With a view to providing an additional instrument for evening out short-term liquidity within the banking system, two types of Inter-Bank Participations (IBPs) were introduced, one on risk sharing basis and the other without risk sharing. These are strictly inter-bank instruments confined to scheduled commercial banks excluding regional rural banks. The IBP with risk sharing can be issued for 91-180 days and only in respect of advances classified under Health Code No. 1 Status. Under the uniform grading system introduced by Reserve Bank for application by banks to measure the health of bank advances portfolio, a borrower account considered satisfactory or assigned Health Code No. 1 is the one in which the conduct of account is satisfactory, the safety of advance is not in doubt, all the terms and conditions are complied with, and all the accounts of the borrower are in order. The IBP risk sharing provides flexibility in the credit portfolio of banks.

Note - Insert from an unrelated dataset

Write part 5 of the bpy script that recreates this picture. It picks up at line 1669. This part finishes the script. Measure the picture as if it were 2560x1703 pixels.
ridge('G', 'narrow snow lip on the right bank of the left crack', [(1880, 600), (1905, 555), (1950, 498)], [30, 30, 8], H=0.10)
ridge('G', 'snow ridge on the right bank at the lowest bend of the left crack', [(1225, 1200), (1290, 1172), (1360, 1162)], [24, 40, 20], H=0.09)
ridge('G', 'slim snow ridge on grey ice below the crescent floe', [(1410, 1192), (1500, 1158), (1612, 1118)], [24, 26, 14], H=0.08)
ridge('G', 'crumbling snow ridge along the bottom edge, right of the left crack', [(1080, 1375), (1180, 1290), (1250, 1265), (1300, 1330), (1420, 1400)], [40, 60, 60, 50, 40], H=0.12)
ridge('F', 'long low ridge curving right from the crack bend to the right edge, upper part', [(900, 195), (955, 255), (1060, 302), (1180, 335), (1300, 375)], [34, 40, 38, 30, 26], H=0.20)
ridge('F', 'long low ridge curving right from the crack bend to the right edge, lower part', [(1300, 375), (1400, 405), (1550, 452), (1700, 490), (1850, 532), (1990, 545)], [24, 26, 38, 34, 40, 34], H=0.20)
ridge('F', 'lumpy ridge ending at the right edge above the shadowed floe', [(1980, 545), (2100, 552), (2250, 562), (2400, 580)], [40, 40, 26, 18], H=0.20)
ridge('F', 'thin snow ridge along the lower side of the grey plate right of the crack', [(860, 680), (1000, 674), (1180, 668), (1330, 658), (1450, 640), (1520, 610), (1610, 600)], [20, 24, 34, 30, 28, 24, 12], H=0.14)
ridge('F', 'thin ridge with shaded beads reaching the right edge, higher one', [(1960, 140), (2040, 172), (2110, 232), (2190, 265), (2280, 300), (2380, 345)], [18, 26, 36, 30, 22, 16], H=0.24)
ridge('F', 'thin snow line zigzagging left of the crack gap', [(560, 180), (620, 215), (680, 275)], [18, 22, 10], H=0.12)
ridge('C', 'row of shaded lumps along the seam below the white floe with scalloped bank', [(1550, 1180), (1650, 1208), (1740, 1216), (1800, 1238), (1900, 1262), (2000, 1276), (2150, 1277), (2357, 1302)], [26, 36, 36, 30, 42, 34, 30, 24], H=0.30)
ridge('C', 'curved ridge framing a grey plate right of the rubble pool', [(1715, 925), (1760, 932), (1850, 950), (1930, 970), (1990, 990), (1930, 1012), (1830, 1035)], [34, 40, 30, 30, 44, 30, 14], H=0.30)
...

The rate of interest is left free to be determined between the issuing bank and the participating bank subject to a minimum 14.0 per cent per annum. The aggregate amount of such IBPs under any loan account at the time of issue is not to exceed 40 per cent of the outstanding in the account.

 

The IBP without risk sharing is a money market instrument with a tenure not exceeding 90 days and the interest rate on such IBPs is left to be determined by the two concerned banks without any ceiling on interest rate.